While Sydney is in the midst of a September heatwave, Edwards will never forget a freezing night in Bathurst when Penrith was pumped 32-2 by a rampant Storm side that made his life a living hell.

Edwards made his usual 168 metres with the ball but he struggled in the slick conditions, making six errors with two of those leading directly to Storm tries.

The fullback was in just his 28th NRL game and was tormented by Cameron Munster who stripped the ball off him twice and put in two kicks which were fumbled and led directly to tries for the star five-eighth and halves partner Brodie Croft.

“It was a tough night and it was a night I hadn’t ever experienced on a footy field,” said Edwards whose career has shot up since that night in the Central West.

“It gave me the tools to be able to handle those sorts of setbacks and it made me a more mentally tough football player which was really important for my career moving forward.

“It was one of those nights where the harder you tried, the more it felt like quicksand.

“It was a tough game, but it was important for me.”

Edwards played fullback the following week but was shifted to the wing in Round 5 before he was dumped to reserve grade where he played a game at halfback and then moved to fullback for two matches where he did the goal-kicking.

That was the last time he ever played NSW Cup but it came at a time when he was linked with a move to the Cowboys with Caleb Aekins the preferred No.1 at Penrith before he was eventually recalled a few weeks later.

It’s hard to imagine Edwards ever falling out of favour given he has developed into one of Penrith’s most important players and the biggest metre eater in the NRL, but that difficult period threatened to end a special career before it even started.

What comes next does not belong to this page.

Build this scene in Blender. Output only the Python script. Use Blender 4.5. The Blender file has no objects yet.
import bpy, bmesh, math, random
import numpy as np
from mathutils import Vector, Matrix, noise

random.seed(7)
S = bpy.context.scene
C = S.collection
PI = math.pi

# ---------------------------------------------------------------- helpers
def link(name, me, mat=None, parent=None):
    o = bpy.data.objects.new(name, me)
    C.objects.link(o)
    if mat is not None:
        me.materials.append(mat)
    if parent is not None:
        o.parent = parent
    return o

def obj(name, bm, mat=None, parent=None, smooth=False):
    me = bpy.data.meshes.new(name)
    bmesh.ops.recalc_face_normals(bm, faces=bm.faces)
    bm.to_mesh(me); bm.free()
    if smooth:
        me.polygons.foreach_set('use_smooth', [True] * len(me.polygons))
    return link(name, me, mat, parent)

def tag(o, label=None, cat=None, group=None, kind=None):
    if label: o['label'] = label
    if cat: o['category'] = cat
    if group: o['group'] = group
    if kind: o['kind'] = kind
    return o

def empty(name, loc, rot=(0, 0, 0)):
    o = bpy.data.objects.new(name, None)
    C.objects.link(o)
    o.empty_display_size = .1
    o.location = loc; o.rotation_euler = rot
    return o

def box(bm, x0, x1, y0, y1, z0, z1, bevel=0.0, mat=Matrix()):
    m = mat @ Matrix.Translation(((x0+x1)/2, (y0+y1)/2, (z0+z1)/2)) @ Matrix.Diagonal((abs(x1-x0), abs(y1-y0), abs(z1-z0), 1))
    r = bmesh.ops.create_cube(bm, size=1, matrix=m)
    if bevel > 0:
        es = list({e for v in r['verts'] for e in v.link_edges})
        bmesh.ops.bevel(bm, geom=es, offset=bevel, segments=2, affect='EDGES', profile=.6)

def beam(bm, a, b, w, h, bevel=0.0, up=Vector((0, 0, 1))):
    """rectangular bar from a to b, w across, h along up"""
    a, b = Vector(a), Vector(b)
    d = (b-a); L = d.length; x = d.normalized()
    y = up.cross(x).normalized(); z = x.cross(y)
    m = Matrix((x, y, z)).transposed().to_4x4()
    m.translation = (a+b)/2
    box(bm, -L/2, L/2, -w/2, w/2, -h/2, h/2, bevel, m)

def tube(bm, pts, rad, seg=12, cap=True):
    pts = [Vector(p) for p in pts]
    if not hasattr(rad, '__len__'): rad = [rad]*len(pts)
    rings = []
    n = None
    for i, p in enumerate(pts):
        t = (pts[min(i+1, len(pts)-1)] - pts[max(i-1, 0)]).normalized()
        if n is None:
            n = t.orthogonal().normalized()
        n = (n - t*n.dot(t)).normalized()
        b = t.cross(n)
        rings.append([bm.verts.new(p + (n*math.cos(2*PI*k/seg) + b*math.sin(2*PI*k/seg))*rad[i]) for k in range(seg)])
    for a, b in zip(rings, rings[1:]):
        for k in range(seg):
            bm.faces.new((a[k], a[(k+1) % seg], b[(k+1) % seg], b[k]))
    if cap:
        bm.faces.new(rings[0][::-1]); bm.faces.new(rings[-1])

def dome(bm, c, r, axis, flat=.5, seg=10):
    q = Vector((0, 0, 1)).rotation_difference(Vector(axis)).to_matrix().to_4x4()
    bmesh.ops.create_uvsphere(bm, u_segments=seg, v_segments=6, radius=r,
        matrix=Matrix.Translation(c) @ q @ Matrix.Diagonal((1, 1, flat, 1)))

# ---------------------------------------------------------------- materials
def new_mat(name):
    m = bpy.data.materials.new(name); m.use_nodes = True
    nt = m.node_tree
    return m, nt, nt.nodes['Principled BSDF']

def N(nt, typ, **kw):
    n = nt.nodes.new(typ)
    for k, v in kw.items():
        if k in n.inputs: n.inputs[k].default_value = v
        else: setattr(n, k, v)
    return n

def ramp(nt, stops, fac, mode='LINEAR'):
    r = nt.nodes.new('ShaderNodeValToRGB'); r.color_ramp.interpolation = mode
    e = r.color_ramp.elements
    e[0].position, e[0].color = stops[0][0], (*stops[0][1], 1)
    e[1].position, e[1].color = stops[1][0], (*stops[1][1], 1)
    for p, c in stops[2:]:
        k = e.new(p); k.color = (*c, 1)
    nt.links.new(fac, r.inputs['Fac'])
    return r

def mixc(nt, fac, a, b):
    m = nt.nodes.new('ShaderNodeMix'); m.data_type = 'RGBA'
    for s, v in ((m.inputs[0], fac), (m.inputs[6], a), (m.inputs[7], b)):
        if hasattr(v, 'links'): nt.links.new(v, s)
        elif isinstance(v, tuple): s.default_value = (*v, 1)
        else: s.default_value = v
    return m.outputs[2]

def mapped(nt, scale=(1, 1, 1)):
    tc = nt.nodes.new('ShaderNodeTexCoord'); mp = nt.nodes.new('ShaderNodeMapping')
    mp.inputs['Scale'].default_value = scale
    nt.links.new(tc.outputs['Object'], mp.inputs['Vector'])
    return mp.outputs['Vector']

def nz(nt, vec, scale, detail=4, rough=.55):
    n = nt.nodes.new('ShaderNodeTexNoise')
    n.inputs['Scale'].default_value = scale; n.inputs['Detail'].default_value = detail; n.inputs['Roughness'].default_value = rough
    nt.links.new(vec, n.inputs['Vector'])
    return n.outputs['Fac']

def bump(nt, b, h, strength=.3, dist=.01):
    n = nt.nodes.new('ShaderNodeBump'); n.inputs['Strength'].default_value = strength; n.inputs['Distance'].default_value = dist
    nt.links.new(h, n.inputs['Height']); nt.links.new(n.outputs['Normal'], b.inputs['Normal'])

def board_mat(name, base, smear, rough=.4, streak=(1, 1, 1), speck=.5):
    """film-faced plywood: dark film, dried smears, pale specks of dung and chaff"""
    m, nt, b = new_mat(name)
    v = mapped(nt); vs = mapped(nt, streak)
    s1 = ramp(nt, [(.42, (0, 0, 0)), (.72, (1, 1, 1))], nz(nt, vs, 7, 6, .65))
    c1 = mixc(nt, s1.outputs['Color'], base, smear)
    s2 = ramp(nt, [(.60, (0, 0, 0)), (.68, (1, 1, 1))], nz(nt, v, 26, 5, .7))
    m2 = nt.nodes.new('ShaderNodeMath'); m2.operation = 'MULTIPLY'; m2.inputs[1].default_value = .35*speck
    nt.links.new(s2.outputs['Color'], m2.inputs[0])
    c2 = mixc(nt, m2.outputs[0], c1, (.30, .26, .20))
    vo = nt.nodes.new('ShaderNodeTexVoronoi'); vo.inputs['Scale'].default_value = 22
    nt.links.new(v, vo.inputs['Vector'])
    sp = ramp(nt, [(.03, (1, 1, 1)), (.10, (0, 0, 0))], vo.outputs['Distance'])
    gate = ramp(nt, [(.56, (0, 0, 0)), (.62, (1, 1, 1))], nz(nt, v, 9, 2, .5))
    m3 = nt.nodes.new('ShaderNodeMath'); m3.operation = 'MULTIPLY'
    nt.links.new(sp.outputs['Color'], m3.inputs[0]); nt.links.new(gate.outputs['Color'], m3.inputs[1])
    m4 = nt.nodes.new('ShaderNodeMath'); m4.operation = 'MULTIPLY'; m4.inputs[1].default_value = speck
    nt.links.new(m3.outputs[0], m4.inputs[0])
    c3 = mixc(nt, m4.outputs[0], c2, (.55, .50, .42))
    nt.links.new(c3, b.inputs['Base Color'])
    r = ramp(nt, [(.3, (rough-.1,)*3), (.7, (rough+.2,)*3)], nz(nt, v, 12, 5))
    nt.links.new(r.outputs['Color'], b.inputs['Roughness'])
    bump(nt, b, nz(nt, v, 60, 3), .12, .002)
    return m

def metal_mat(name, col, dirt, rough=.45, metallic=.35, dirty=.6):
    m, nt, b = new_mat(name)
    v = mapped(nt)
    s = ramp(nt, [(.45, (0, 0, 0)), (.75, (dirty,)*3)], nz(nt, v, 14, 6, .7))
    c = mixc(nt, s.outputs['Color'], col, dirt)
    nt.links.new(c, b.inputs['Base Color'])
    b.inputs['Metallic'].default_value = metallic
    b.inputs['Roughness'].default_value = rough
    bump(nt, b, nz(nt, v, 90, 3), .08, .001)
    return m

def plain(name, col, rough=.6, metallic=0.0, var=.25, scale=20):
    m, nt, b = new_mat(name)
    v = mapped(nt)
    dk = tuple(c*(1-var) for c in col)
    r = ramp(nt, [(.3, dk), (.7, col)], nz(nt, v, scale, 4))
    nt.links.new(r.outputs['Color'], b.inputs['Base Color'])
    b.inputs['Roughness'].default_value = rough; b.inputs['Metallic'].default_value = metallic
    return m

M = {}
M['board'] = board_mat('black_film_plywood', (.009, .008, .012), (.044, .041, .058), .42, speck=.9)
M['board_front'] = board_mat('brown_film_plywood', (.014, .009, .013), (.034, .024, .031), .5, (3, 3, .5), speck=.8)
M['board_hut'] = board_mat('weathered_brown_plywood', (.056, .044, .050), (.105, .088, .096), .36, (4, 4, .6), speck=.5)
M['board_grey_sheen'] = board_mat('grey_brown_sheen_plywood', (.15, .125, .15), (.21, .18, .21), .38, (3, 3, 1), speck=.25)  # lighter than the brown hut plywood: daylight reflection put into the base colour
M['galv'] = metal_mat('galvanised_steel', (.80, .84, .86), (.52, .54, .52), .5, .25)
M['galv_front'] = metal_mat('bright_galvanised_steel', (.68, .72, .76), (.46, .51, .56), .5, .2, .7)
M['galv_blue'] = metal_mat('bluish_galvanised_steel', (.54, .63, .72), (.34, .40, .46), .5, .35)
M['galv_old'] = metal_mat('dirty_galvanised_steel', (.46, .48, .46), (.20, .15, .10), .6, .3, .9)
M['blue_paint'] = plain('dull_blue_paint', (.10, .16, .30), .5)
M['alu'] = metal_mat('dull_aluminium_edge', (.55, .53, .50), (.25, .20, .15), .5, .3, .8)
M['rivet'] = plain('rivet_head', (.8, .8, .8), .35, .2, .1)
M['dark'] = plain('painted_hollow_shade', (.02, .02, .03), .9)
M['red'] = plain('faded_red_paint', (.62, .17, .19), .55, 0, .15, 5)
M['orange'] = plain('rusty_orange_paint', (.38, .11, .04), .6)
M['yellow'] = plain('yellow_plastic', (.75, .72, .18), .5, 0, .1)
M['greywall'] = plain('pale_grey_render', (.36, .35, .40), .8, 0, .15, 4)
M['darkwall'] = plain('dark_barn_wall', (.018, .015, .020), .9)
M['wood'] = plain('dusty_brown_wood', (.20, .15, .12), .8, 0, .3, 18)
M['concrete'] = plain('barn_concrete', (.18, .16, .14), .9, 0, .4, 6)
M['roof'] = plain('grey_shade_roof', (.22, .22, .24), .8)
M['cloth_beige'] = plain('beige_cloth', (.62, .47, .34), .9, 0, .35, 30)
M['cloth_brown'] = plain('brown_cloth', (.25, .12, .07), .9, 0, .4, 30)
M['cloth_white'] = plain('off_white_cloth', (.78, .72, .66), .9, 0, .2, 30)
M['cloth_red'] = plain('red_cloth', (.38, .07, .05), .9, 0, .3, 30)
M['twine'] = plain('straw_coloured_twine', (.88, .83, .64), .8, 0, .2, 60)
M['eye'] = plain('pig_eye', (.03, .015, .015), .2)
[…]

The 27-year-old has gone on to win two comps, claimed the Clive Churchill Medal last year and recently inked a contract extension, which is a far cry from the shattered fullback who had one off night four years ago.

“You feel for anyone when they go through a night like tonight,” Panthers coach Ivan Cleary said after that game.

“He never shied away from the game, but it certainly wasn’t his night.

“He’s pretty disappointed, but we’ve all had days like that.”

What Cleary said to Edwards that night in the sheds remains a mystery, but the fullback hasn’t forgotten his coach’s message ahead of Friday’s showdown with the Storm for a spot in next week’s grand final.

“He was really good with me,” said Edwards, who fronted the media in the old-school sheds at Carrington Park after the game.

“What he said that night actually instilled more confidence in me even though I didn’t really repay it because the next few weeks weren’t kind to me and I wasn’t really kind to my team with my performances.

“Ivan was a fullback so he knew what to say and he believed in me. That was important.”

Panthers players now look back on that night and reflect on how far Edwards and the team have come, with the mountain men losing to the Storm the following year in the grand final before they got their revenge in a heated 2021 prelim.

Back-rower Liam Martin will always remember that night because it was his NRL debut, but he also sees that game as a huge turning point in Edwards’ career, with the fullback now in line to make his Kangaroos debut next month.

“It was a tough night for him,” Martin said.

“We joke about it now that he couldn’t catch a cold, but look at him now.

“It shows his mentality and his resolve to bounce back from that.

“What he’s done over the past couple of years, in my opinion he’s the best fullback in the game.

“He’s incredible and he doesn’t stop. What he’s doing now after that night shows his character and what kind of person he is.”